É possível viver sem tudo isso? Por “tudo
isso” entendam “tudo isso”, expressão de abrangência relativa que designa posses
diferentes para cada pessoa e para cada pessoa uma ideia diferente de posse.
Basicamente, pergunto se é possível viver sem o que está ao alcance da mão, um pouco
mais distante, a cinco metros, por exemplo, ou um tantinho mais longe, mas não o
suficiente para nos fazer pensar duas vezes se vale a pena o esforço de
caminhar até lá e simplesmente pegar essa coisa se essa coisa é mesmo a coisa
que estamos procurando e não outra coisa, uma que, embora não quiséssemos em
princípio, agora nos parece inexplicavelmente curiosa.
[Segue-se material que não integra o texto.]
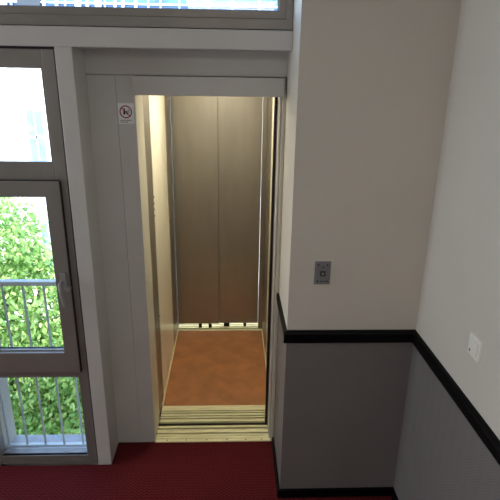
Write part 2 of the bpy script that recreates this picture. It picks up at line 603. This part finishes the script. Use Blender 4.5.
obj('glass_pane', B((-1.351, -0.846, -0.142, -0.136, 0.059, 0.604)), M['glass'], w1)
sash = obj('sash', frame_bm(-1.390, -0.826, YW - 0.006, -0.124, 0.640, 1.708, 0.072, 0.074, 0.126, 0.078), M['alu'], w1, 0.003)
obj('glazing_bead', frame_bm(-1.322, -0.896, -0.172, -0.150, 0.762, 1.634, 0.010, 0.010, 0.010, 0.010), M['alu'], sash, 0.002)
obj('sash_pane', B((-1.320, -0.898, -0.146, -0.140, 0.764, 1.632)), M['glass'], sash)
obj('sash_seal', B((-0.826, -0.822, YW - 0.002, -0.125, 0.642, 1.706), (-1.390, -0.826, YW - 0.002, -0.125, 1.708, 1.711), (-1.320, -0.898, -0.150, -0.1395, 0.764, 0.774)), M['alud'], sash)
# handle
hd = obj('handle', B((-0.872, -0.840, YW - 0.016, YW - 0.006, 1.140, 1.240)), M['chrome'], sash, 0.003)
hd['label'] = 'chrome lever handle'
lv = bmesh.new()
cyl(lv, (-0.866, YW - 0.015, 1.185), (-0.866, YW - 0.050, 1.185), 0.010, 0.010)
lv2 = [(-0.864, YW - 0.048, 1.190, 0.011), (-0.861, YW - 0.054, 1.155, 0.011), (-0.856, YW - 0.054, 1.11, 0.010), (-0.850, YW - 0.050, 1.066, 0.009)]
for a, b in zip(lv2, lv2[1:]):
    cyl(lv, a[:3], b[:3], a[3], b[3])
obj('lever', lv, M['chrome'], sash, 0.001, smooth=False)
lk = bmesh.new()
cyl(lk, (-0.835, YW - 0.004, 1.150), (-0.835, YW - 0.030, 1.150), 0.013, 0.012)
obj('lock', lk, M['chrome'], sash, 0.001)

# ---------------------------------------------------------------- long high window (window_2)
w2 = thing('window_2', 'long high window in a grey frame above the white beam', 'window', (-0.6, -0.14, 2.395))
w2['kind'] = 'structure'
obj('window_frame', frame_bm(-1.488, 0.274, -0.176, -0.085, 2.396, 2.878, 0.06, 0.030, 0.045, 0.05), M['alu'], w2, 0.003)
obj('inner_frame', frame_bm(-1.43, 0.246, -0.166, -0.100, 2.440, 2.83, 0.04, 0.036, 0.034, 0.035), M['alu'], w2, 0.003)
obj('frame_seal', frame_bm(-1.392, 0.211, -0.150, -0.120, 2.473, 2.797, 0.004, 0.004, 0.004, 0.004), M['alud'], w2)
obj('glass_pane', B((-1.389, 0.208, -0.138, -0.132, 2.476, 2.794)), M['glass'], w2)

# ---------------------------------------------------------------- sticker beside the lift door
st = thing('prohibition_sticker', 'small white sticker with a red prohibition circle on the board left of the lift', 'sign', (-0.525, 0.002, 1.967))
SC = (-0.524, 2.021)
obj('sticker_sheet', B((-0.562, -0.484, 0.0012, 0.003, 1.962, 2.063)), M['sticker'], st)
rb = bmesh.new()
ring(rb, SC, 0.0255, 0.031, 0.0002, 0.0012)
v = box(rb, SC[0] - 0.028, SC[0] + 0.028, 0.0002, 0.0012, SC[1] - 0.0025, SC[1] + 0.0025)
bmesh.ops.rotate(rb, verts=v, cent=(SC[0], 0, SC[1]), matrix=Matrix.Rotation(math.radians(45), 3, 'Y'))
obj('prohibition_ring', rb, M['red'], st)
pg = bmesh.new()
cyl(pg, (SC[0] - 0.007, 0.0006, SC[1] + 0.012), (SC[0] - 0.007, 0.0012, SC[1] + 0.012), 0.0044, n=14)
box(pg, SC[0] - 0.012, SC[0] - 0.002, 0.0006, 0.0012, SC[1] - 0.013, SC[1] + 0.007)
cyl(pg, (SC[0] + 0.006, 0.0006, SC[1] + 0.003), (SC[0] + 0.006, 0.0012, SC[1] + 0.003), 0.0034, n=14)
box(pg, SC[0] + 0.003, SC[0] + 0.0095, 0.0006, 0.0012, SC[1] - 0.013, SC[1] + 0.000)
box(pg, SC[0] + 0.014, SC[0] + 0.0175, 0.0006, 0.0012, SC[1] - 0.006, SC[1] + 0.014)
obj('pictogram', pg, M['ink'], st)
tx = bmesh.new()
for z, ws in ((1.9785, (10, 5, 7, 3, 9, 8)), (1.9700, (6, 9, 4, 10))):
    x = -0.553
    for w in ws:
        box(tx, x, x + w * 0.001, 0.0006, 0.0012, z, z + 0.0032)
        x += w * 0.001 + 0.0024
obj('print_lines', tx, M['ink'], st)

# ---------------------------------------------------------------- call button plate
cp = thing('call_button_panel', 'grey metal lift call plate with one square button above the black rail', 'call button', (0.4285, YN, 1.281))
obj('plate', B((0.391, 0.466, YN - 0.006, YN, 1.281, 1.396)), M['panel'], cp, 0.0015)
bt = obj('button', B((0.417, 0.442, YN - 0.011, YN - 0.006, 1.323, 1.350)), M['btn'], cp, 0.003)
obj('lens', B((0.424, 0.435, YN - 0.0125, YN - 0.0105, 1.330, 1.343)), M['btnc'], bt, 0.001)
for x in (0.407, 0.450):
    for z in (1.297, 1.379):
        s = bmesh.new()
        cyl(s, (x, YN - 0.006, z), (x, YN - 0.008, z), 0.004, n=12)
        so = obj('screw', s, M['dark'], cp)
for zl, row in ((1.366, ((0.423, 0.004), (0.4285, 0.003), (0.4325, 0.004))),
                (1.294, ((0.418, 0.005), (0.4245, 0.003), (0.429, 0.005), (0.4355, 0.004)))):
    eg = bmesh.new()
    for x, w in row:
        box(eg, x, x + w, YN - 0.0066, YN - 0.0058, zl, zl + 0.005)
    obj('engraving', eg, M['ink'], cp)

# ---------------------------------------------------------------- light switch on the right wall
SY, SZ = -0.988, 1.259
wx = XC + (YN - SY) * math.sin(RA) - 0.0
sw = thing('light_switch', 'white square light switch on the pale right wall', 'light switch', (wx, SY, SZ - 0.042))
sw.rotation_euler = (0, 0, RA)


def swpart(name, x0, x1, y0, y1, z0, z1, m, parent, bev, taper=0.0):
    bm = B((x0, x1, y0, y1, z0, z1))
    if taper:
        for vv in bm.verts:
            if vv.co.x < x0 + 1e-6:
                vv.co.y += taper if vv.co.y < 0 else -taper
                vv.co.z += taper if vv.co.z < 0.042 else -taper
    bmesh.ops.recalc_face_normals(bm, faces=bm.faces)
    me = bpy.data.meshes.new(name)
    bm.to_mesh(me)
    bm.free()
    me.materials.append(m)
    o = bpy.data.objects.new(name, me)
    COL.objects.link(o)
    o.parent = parent
    md = o.modifiers.new('bevel', 'BEVEL')
    md.width, md.segments = bev, 2
    return o


swpart('cover_frame', -0.010, 0, -0.045, 0.045, -0.004, 0.086, M['plastic'], sw, 0.002, 0.004)
rk = swpart('rocker', -0.0145, -0.010, -0.029, 0.029, 0.013, 0.071, M['plastic'], sw, 0.002, 0.001)
swpart('indicator', -0.0155, -0.0143, 0.015, 0.021, 0.016, 0.027, M['btn'], rk, 0.0003)

# ---------------------------------------------------------------- outside: ledge, railing
struct('ledge', B((-1.40, -0.73, -0.108, 0.075, -0.20, 0.008)), M['ledge'], 0.004,
       label='blue grey stone ledge outside the tall window', cat='ledge')
struct('wall_outside', B((-2.25, -1.365, -0.108, 0.075, -3.5, 3.1), (-1.40, 0.7, -0.108, 0.02, -3.5, -0.2)), M['render'])
rl = thing('balcony_railing', 'blue grey metal railing with upright bars outside the tall window', 'railing', (-1.05, -0.055, 0.008))
obj('top_rail', B((-1.365, -0.722, -0.075, -0.035, 1.108, 1.134)), M['rail'], rl, 0.004)
obj('bottom_rail', B((-1.365, -0.722, -0.068, -0.042, 0.030, 0.046)), M['rail'], rl, 0.003)
for x in (-1.352, -1.242, -1.132, -1.020, -0.905, -0.79):
    b = bmesh.new()
    cyl(b, (x, -0.055, 0.030), (x, -0.055, 1.112), 0.0066, n=12)
    obj('baluster', b, M['rail'], rl, smooth=False)

# ---------------------------------------------------------------- outside: ground, tree, buildings
GZ = -6.5
struct('ground', B((-40, 30, 2.0, 45, GZ - 0.3, GZ)), M['grass'])


def tree(name, label, base, trunk_top, blobs, n_leaf, size):
    t = thing(name, label, 'tree', base)
    tk = bmesh.new()
    cyl(tk, base, trunk_top, 0.17, 0.10, 14)
    tro = obj('trunk', tk, M['bark'], t)
    br = bmesh.new()
    for (c, r) in blobs:
        mid = Vector(trunk_top).lerp(Vector(c), 0.5) + Vector((0, 0, 0.15))
        cyl(br, trunk_top, mid, 0.06, 0.04, 8)
        cyl(br, mid, c, 0.04, 0.018, 8)
        for k in range(4):
            d = Vector((random.uniform(-1, 1), random.uniform(-1, 1), random.uniform(-.4, .9))).normalized() * r[0] * 0.75
            cyl(br, c, Vector(c) + d, 0.018, 0.006, 6)
    obj('branches', br, M['bark'], t)
    verts, faces = [], []
    tot = sum(r[0] * r[1] * r[2] for c, r in blobs)
    off = Vector(base)
    for c, r in blobs:
        k = int(n_leaf * r[0] * r[1] * r[2] / tot)
        # sprigs: clumps of drooping leaves
        for _ in range(k // 7):
            while True:
                d = Vector((random.uniform(-1, 1), random.uniform(-1, 1), random.uniform(-1, 1)))
                if 0.25 < d.length < 1:
                    break
            cc = Vector((c[0] + d.x * r[0], c[1] + d.y * r[1], c[2] + d.z * r[2])) - off
            for _k in range(7):
                p = cc + Vector((random.gauss(0, .11), random.gauss(0, .11), random.gauss(0, .10)))
                ax = Vector((random.gauss(0, .6), random.gauss(0, .6), random.uniform(-1.1, 0.1))).normalized()
                nrm = Vector((random.gauss(0, .7), random.gauss(0, .7), 1)).normalized()
                sd = ax.cross(nrm)
                if sd.length < 1e-3:
                    continue
                sd.normalize()
                nn = sd.cross(ax)
                L = size * random.uniform(.65, 1.25)
                w = L * random.uniform(.22, .30)
                i = len(verts)
                verts += [p, p + ax * L * .35 + sd * w - nn * w * .25, p + ax * L * .7 + sd * w * .7 - nn * w * .3, p + ax * L - nn * L * .12,
                          p + ax * L * .7 - sd * w * .7 - nn * w * .3, p + ax * L * .35 - sd * w - nn * w * .25, p + ax * L * .4]
                faces += [(i, i + 1, i + 6), (i + 1, i + 2, i + 6), (i + 2, i + 3, i + 6), (i + 3, i + 4, i + 6), (i + 4, i + 5, i + 6), (i + 5, i, i + 6)]
    me = bpy.data.meshes.new('foliage')
    me.from_pydata([tuple(v) for v in verts], [], faces)
    me.materials.append(M['leaf'])
    fo = bpy.data.objects.new('foliage', me)
    COL.objects.link(fo)
    fo.parent = t
    fo['kind'] = 'stuff'
    return t


tree('leafy_tree', 'bright green leafy tree filling the view behind the railing', (-3.0, 4.6, GZ), (-3.0, 4.7, -2.6),
     [((-4.1, 4.8, -0.45), (1.25, 1.2, 1.05)), ((-3.0, 4.6, -1.3), (1.1, 1.1, 0.95)), ((-2.1, 4.3, -1.75), (0.95, 1.0, 0.9)),
      ((-3.6, 4.4, -2.6), (1.4, 1.2, 1.1)), ((-2.2, 4.2, -3.1), (1.2, 1.1, 1.0)), ((-5.0, 4.8, -1.7), (1.3, 1.2, 1.2)),
      ((-3.0, 3.6, -4.2), (1.5, 1.2, 1.0)), ((-1.7, 3.4, -4.4), (1.0, 1.0, 0.9))], 52000, 0.105)

# white building across the courtyard
wb = thing('white_building', 'sunlit white building with a narrow window behind the tree', 'building', (-5, 13, GZ))
obj('facade', B((-14, 6, 12.0, 16.0, GZ, 3.35)), M['farwhite'], wb)
obj('roof_edge', B((-14.1, 6.1, 11.9, 16.1, 3.35, 3.45)), M['farwhite'], wb)
for xc, zc in ((-5.47, 0.42), (-8.4, 0.42), (-2.4, 0.42), (-5.47, -2.8), (-2.4, -2.8), (-8.4, -2.8)):
    f = obj('window', frame_bm(xc - 0.26, xc + 0.26, 11.96, 12.02, zc - 0.80, zc + 0.75, 0.05, 0.05, 0.05, 0.05), M['mull'], wb)
    obj('pane', B((xc - 0.215, xc + 0.215, 11.975, 12.01, zc - 0.755, zc - 0.05), (xc - 0.215, xc + 0.215, 11.975, 12.01, zc + 0.03, zc + 0.705)), M['farpane'], f)
    obj('crossbar', B((xc - 0.215, xc + 0.215, 11.965, 12.01, zc - 0.05, zc + 0.03), (xc - 0.02, xc + 0.02, 11.965, 12.01, zc - 0.755, zc + 0.705)), M['mull'], f)

# glazed building further back, seen through the high window
gb = thing('glazed_building', 'blue glazed building seen through the high window', 'building', (-2, 22, GZ))
obj('body', B((-9.4, 6, 20.2, 26, GZ, 8.0)), M['blueglass'], gb)
ml = bmesh.new()
x = -9.3
while x < -3.4:
    box(ml, x, x + random.choice((0.06, 0.12, 0.25)), 20.05, 20.2, 2.5, 8.0)
    x += random.uniform(0.3, 0.55)
while x < 6:
    box(ml, x, x + 0.06, 20.1, 20.2, 2.5, 8.0)
    x += random.uniform(0.7, 1.3)
for z in (4.1, 4.75, 5.4, 6.4):
    box(ml, -9.4, 6, 20.08, 20.2, z, z + 0.07)
obj('mullions', ml, M['mull'], gb)
obj('dark_panel', B((-8.6, -7.7, 20.0, 20.2, 3.0, 8.0)), M['roofd'], gb)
Uma coisa não muito longe da razoabilidade, portanto.
Essas perguntas embutem uma outra, mais
prioritária, se é possível matizar a ordem de prioridades na vida de uma
pessoa. Vamos a ela: o que de fato tem importância? O que importa?
A nossa crise - se há uma – é a crise da importância? É a crise de não saber o que é importante? É a crise de achar tudo importante ou o seu contrário, crer que nada é demasiadamente importante?
Quero entender se a habilidade de
distribuir uma quantidade x de importância entre as coisas (assim como os
alimentadores de lagartos num zoológico distribuem pequenos roedores como refeição)
pode de repente se perder no tempo ou é algo já assimilado pela inteligência
genética, de modo que, a despeito da paisagem cultural, continuará existindo.
Distribuir as coisas segundo o grau de
importância não é mais uma necessidade no presente contexto? A própria ideia de
importância continua tendo alguma importância?
O que mudou, a ideia que temos da ideia, a
centralidade da ideia, que permanece a mesma, ou a substância da ideia?
A intenção não é complicar as coisas, mas (1) descobrir se o hábito de acreditar que algo tem importância ainda é praticado
em larga escala; e se (2), confirmada sua atualidade, é executado nos mesmos termos
de antigamente. Caso tenha sido esquecido, se houve substituto
ou se as pessoas já não se importam tanto que não haja nada com que se importar.
É uma
ideia e tanto pensar num grupo de seres humanos que elege como princípio máximo
de vida a noção algo fluida de que não há hierarquias entre quereres.
Tudo é “querível” e, como tal, possível.